• **Requirement**: Take the lines of the data below from the very first through the line containing "hp_, (.42, 3.68, 0))" and output them exactly, pictures excluded.
■ ■ ■ ■
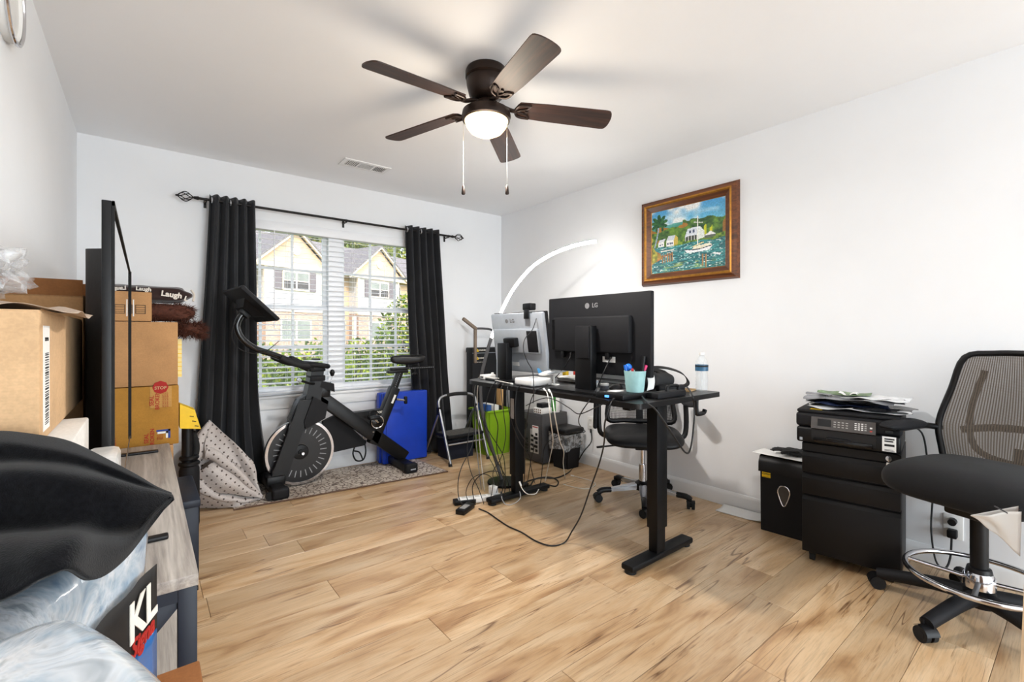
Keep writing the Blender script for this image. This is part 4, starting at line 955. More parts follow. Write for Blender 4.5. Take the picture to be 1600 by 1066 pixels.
quad(m, P_['m'], P_['i'], P_['k'], P_['l'], (-.01, -.045, .01), uvs=(.2, .26)); quad(m, P_['i'], P_['j'], (.50, 3.53, .006), P_['k'], (0, -.02, .01), uvs=(.18, .12)); quad(m, P_['j'], P_['f'], (.60, 3.57, .006), (.50, 3.53, .006), (0, -.005, .005), uvs=(.14, .07))
quad(m, P_['h'], P_['i'], P_['m'], P_['m'], (0, -.01, 0), uvs=(.1, .1))
quad(m, (.24, 3.80, .43), (.35, 3.79, .56), (.60, 3.72, .25), (.25, 3.84, .02), (0, .02, 0), uvs=(.4, .4)); quad(m, (.60, 3.72, .25), (.64, 3.62, .01), (.45, 3.84, .01), (.25, 3.84, .02), (0, .02, 0), uvs=(.4, .3))
m.tube([(.325, 3.57, .375), (.369, 3.545, .352), (.47, 3.535, .245), (.56, 3.54, .125), (.636, 3.56, .022)], lambda q: .034*(1-q)+.008, 12, sub=5)
m.tube([(.345, 3.735, .55), (.300, 3.70, .47), (.270, 3.66, .37), (.262, 3.63, .28), (.30, 3.59, .25), (.345, 3.57, .30)], lambda q: .012+.022*sin(pi*min(1, q*1.15)), 12, sub=5)
m.tube([(.225, 3.62, .235), (.262, 3.56, .200), (.318, 3.535, .135), (.42, 3.53, .070), (.52, 3.54, .035), (.62, 3.575, .015)], lambda q: .028*(1-q)+.008, 12, sub=5)
for q in m.bm.verts: q.co += Vector((sin(40*q.co.z), sin(35*q.co.x+20*q.co.z), sin(45*q.co.x)))*.003
bmesh.ops.remove_doubles(m.bm, verts=m.bm.verts, dist=.004)
hp_ = thing('folded_rug', 'folded grey dotted rug backing heaped on the floor beside the bike', 'rug', (.42, 3.68, 0))
obj('sheet', m, DOT, hp_, (.42, 3.68, 0), smooth=60)
obj('rolled_edge', MB().tube([(.228, 3.78, .425), (.240, 3.74, .36), (.261, 3.70, .287)], .016, 10, sub=4), pm('rug_edge', srgb(196, 188, 182), .9), hp_, (.42, 3.68, 0))

# blue folding mat standing against the wall
BLU = pm('blue_vinyl', srgb(24, 66, 190), .36, var=.10, scale=7, bump=.15, bscale=9)
mt_ = thing('folding_mat', 'bright blue folded gym mat leaning on the wall behind the bike', 'mat', (1.84, 3.93, 0)); U = (1.84, 3.93, 0)
for i in range(3):
    obj('mat_panel', MB().b2((1.625-.012*(i == 1), 3.855+.052*i, .010), (2.055, 3.903+.052*i, .632-.004*i), bev=.012, seg=3), BLU, mt_, U)
obj('seam', MB().tube([(1.655, 3.853, .02), (1.655, 3.8525, .62)], .0022, 6), pm('blue_piping', srgb(18, 50, 150), .5), mt_, U)

# folding step stool
ss = thing('step_stool', 'small folding step stool with grey legs and black grip handle', 'step stool', (2.27, 3.72, 0)); U = (2.27, 3.72, 0)
for x in (2.075, 2.475):
    obj('front_leg', MB().tube([(x, 3.475, .022), (x, 3.60, .315), (x, 3.668, .475)], .0125, 10), ALU, ss, U)
    obj('back_leg', MB().tube([(x+.014*(1 if x < 2.2 else -1), 3.965, .022), (x+.014*(1 if x < 2.2 else -1), 3.70, .43)], .0115, 10), ALU, ss, U)
    for y in (3.475, 3.965): obj('rubber_foot', MB().cyl((x, y, 0), (x, y+.01*(1 if y < 3.7 else -1), .036), .018, .014, n=12), RUB, ss, U)
    obj('hinge', MB().b2((x-.014, 3.655, .42), (x+.014, 3.70, .49), bev=.005), BLKM, ss, U)
obj('handle', MB().tube([(2.075, 3.668, .46), (2.077, 3.685, .535), (2.105, 3.695, .572), (2.165, 3.698, .588), (2.275, 3.698, .594), (2.385, 3.698, .588), (2.445, 3.695, .572), (2.473, 3.685, .535), (2.475, 3.668, .46)], .0115, 10, sub=5), ALU, ss, U)
obj('handle_grip', MB().tube([(2.165, 3.698, .588), (2.275, 3.698, .594), (2.385, 3.698, .588)], .017, 12, sub=4), pm('black_grip', srgb(26, 26, 27), .7, bump=.2, bscale=300), ss, U)
obj('step_tread', MB().b2((2.085, 3.53, .225), (2.465, 3.76, .252), bev=.008), BLKM, ss, U)
m = MB()
for i in range(9): m.b2((2.10, 3.545+.023*i, .252), (2.45, 3.555+.023*i, .2545))
obj('tread_grip', m, pm('grey_grip_tape', srgb(92, 90, 86), .9, var=.4, scale=60), ss, U)
obj('cross_bar', MB().cyl((2.085, 3.53, .175), (2.465, 3.53, .175), .008, n=8), ALU, ss, U)
nb = thing('navy_tote', 'small dark navy tote on the floor under the step stool', 'tote', (2.31, 3.78, 0)); U = (2.31, 3.78, 0)
obj('body', MB().prism([(2.17, 3.66, 0), (2.43, 3.66, 0), (2.44, 3.66, .17), (2.16, 3.66, .17)], (0, .20, 0)), pm('navy_cloth', srgb(20, 24, 38), .9, var=.15, bump=.2), nb, U)
obj('rim', MB().tube([(2.16, 3.66, .17), (2.44, 3.66, .17), (2.44, 3.86, .17), (2.16, 3.86, .17)], .007, 6, closed=True), NAVY, nb, U)

# ================================================================== DESK AND WHAT STANDS AROUND IT
DT = pm('black_desk_laminate', srgb(17, 16, 17), .36, var=.12, scale=14, bump=.05, bscale=300)
dk = thing('standing_desk', 'black height-adjustable standing desk with two T-legs', 'desk', (2.06, 1.965, 0)); U = (2.06, 1.965, 0)
def rrect(x0, y0, x1, y1, rs, z):
    P = []
    for (cx, cy, a0), r in zip(((x0, y0, 180), (x1, y0, 270), (x1, y1, 0), (x0, y1, 90)), rs):
        sx, sy = (1 if cx == x0 else -1), (1 if cy == y0 else -1)
        for k in range(9):
            a = R(a0+90*k/8); P.append((cx+sx*r+r*cos(a), cy+sy*r+r*sin(a), z))
    return P
obj('tabletop', MB().prism(rrect(1.70, 1.25, 2.42, 2.685, (.03, .02, .03, .12), .815), (0, 0, .025)), DT, dk, U, smooth=20)
for y in (1.395, 2.53):
    obj('foot', MB().b2((1.805, y-.036, .014), (2.335, y+.036, .046), bev=.010), BMET, dk, U)
    for x in (1.835, 2.305): obj('foot_pad', MB().cyl((x, y, 0), (x, y, .016), .028, n=16), RUB, dk, U)
    obj('lower_column', MB().b2((2.016, y-.026, .044), (2.086, y+.026, .30), bev=.004), BMET, dk, U)
    obj('upper_column', MB().b2((2.008, y-.032, .165), (2.094, y+.032, .785), bev=.004), BMET, dk, U)
    obj('side_bracket', MB().b2((1.80, y-.022, .785), (2.33, y+.022, .8145), bev=.003), BMET, dk, U)
obj('cross_beam', MB().b2((2.02, 1.43, .765), (2.08, 2.50, .8145), bev=.004), BMET, dk, U)
obj('leg_sticker', MB().b2((2.0065, 2.512, .56), (2.0078, 2.548, .70)), pm('grey_sticker', srgb(176, 172, 168), .6), dk, U)
obj('hook', MB().tube([(2.26, 1.30, .812), (2.26, 1.30, .745), (2.275, 1.30, .730), (2.33, 1.30, .730), (2.345, 1.30, .745)], .012, 8, sub=3), BLK, dk, U)
obj('controller', MB().b2((2.33, 1.50, .795), (2.41, 1.62, .8145), bev=.004), BLK, dk, U)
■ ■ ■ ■
• **Solution**:
Keep writing the Blender script for this image. This is part 4, starting at line 955. More parts follow. Write for Blender 4.5. Take the picture to be 1600 by 1066 pixels.
quad(m, P_['m'], P_['i'], P_['k'], P_['l'], (-.01, -.045, .01), uvs=(.2, .26)); quad(m, P_['i'], P_['j'], (.50, 3.53, .006), P_['k'], (0, -.02, .01), uvs=(.18, .12)); quad(m, P_['j'], P_['f'], (.60, 3.57, .006), (.50, 3.53, .006), (0, -.005, .005), uvs=(.14, .07))
quad(m, P_['h'], P_['i'], P_['m'], P_['m'], (0, -.01, 0), uvs=(.1, .1))
quad(m, (.24, 3.80, .43), (.35, 3.79, .56), (.60, 3.72, .25), (.25, 3.84, .02), (0, .02, 0), uvs=(.4, .4)); quad(m, (.60, 3.72, .25), (.64, 3.62, .01), (.45, 3.84, .01), (.25, 3.84, .02), (0, .02, 0), uvs=(.4, .3))
m.tube([(.325, 3.57, .375), (.369, 3.545, .352), (.47, 3.535, .245), (.56, 3.54, .125), (.636, 3.56, .022)], lambda q: .034*(1-q)+.008, 12, sub=5)
m.tube([(.345, 3.735, .55), (.300, 3.70, .47), (.270, 3.66, .37), (.262, 3.63, .28), (.30, 3.59, .25), (.345, 3.57, .30)], lambda q: .012+.022*sin(pi*min(1, q*1.15)), 12, sub=5)
m.tube([(.225, 3.62, .235), (.262, 3.56, .200), (.318, 3.535, .135), (.42, 3.53, .070), (.52, 3.54, .035), (.62, 3.575, .015)], lambda q: .028*(1-q)+.008, 12, sub=5)
for q in m.bm.verts: q.co += Vector((sin(40*q.co.z), sin(35*q.co.x+20*q.co.z), sin(45*q.co.x)))*.003
bmesh.ops.remove_doubles(m.bm, verts=m.bm.verts, dist=.004)
hp_ = thing('folded_rug', 'folded grey dotted rug backing heaped on the floor beside the bike', 'rug', (.42, 3.68, 0))
obj('sheet', m, DOT, hp_, (.42, 3.68, 0), smooth=60)
obj('rolled_edge', MB().tube([(.228, 3.78, .425), (.240, 3.74, .36), (.261, 3.70, .287)], .016, 10, sub=4), pm('rug_edge', srgb(196, 188, 182), .9), hp_, (.42, 3.68, 0))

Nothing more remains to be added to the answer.